Amazing what turns up these days on the Treasury's website courtesy of the Freedom of Information Act. It was only last Friday that a High Court judge upheld the Government's decision to site a second runway at Stansted. By yesterday morning, the confidential Treasury memorandum submitted during the course of the hearing was there on the internet for all to see.

Unlike Tony Blair, the Chancellor, Gordon Brown, was in favour of the new runway going to Heathrow and not Stansted, this on the grounds that the world's busiest international airport held greater appeal for air travellers than ending up in the middle of Essex.

No surprise, then, to discover that the Treasury document raises serious reservations about whether a second runway at Stansted can be financed. In a classic piece of mandarinese, it concludes that "we cannot state categorically that a new runway at Stansted is not financeable on a standalone basis but due to the higher degree of revenue risk BAA could choose to delay the development to allow the financing situation to improve".

In plain language, the Treasury is saying that if the runway is to be built by 2011, then it will probably have to be cross-subsidised by passengers at Heathrow and Gatwick because the low-cost airlines which use Stansted will not put up with the increased landing charges.

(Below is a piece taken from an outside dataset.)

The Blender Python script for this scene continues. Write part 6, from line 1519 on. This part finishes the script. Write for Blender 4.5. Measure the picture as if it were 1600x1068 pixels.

Even though BAA has halved the estimated cost of the runway to £2bn, Stansted's biggest user Ryanair says that this is still 10 times greater than it needs to be. Yet the alternative of spreading the financial burden to British Airways passengers at Heathrow and Gatwick is guaranteed to cause equal protest.

As this runway will be the first built in south-east England for more than half a century, it is worth getting the decision right. A betting man might still put his money on Heathrow having its third runway before Stansted has a second.